There may be no more important moment in real estate than at the start of the process, before you put your signature on any document, to have an attorney who focuses on real estate transactions, perform a legal inspection of your documentation; a review of your documents, addressing your questions, and giving you legal guidance through the entire process.

Of most importance is retaining a real estate attorney prior to signing a listing agreement (if you are the seller) or signing and delivering an offer to purchase a home via an Agreement of Sale. The Agreement of Sale, once signed, is a legally binding contract. Absent an express provision, the form of contract used by realtors in Arizona does not allow either party the right to terminate a deal in a residential Agreement of Sale, based on the language of the document alone, after it has been signed. Therefore, it is crucial to have an attorney review all documents, to insure that you understand exactly what you are about to become legally bound to, before you enter a transaction.


While it is preferable that you retain legal counsel prior to signing any documents, it is certainly never too late to get an attorney involved. I offer services to advise on all aspects of your transaction. Even after signing the Agreement of Sale, there are still many circumstances where legal advice will ease the process. Those steps include review of lender approval letters, inspection reports, mortgage documents, title commitments, and reviewing settlement documents.


Even if you have not had representation at the start, or even during the time leading to settlement you may be seeking legal representation at the end of your deal at the closing table. Settlement is also a critical step in the real estate process and lawyers are often retained to give the final documents, including most importantly the Uniform Settlement Sheet (HUD-1), the title commitment and the Deed, a legal review, to insure that as your transaction closes and your interests are protected.


Attempting to review and prepare your own documents or hope that a real estate salesperson can advise you properly can put your deal in a precarious situation.
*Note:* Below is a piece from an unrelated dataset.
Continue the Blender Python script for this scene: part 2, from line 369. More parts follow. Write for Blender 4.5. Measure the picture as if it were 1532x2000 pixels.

Signing without an adequate legal inspection can risk your money or cause major delays in the deal, leading to stress and anxiety, or, even worse, post-closing issues that could have been avoided. Find legal counsel that works with its clients one- on-one but is also flexible enough to work with clients in their real estate transactions via telephone and e-mail without the need for in-person meetings. In either situation make sure you will be working with lawyers and paralegals with extensive real estate experience.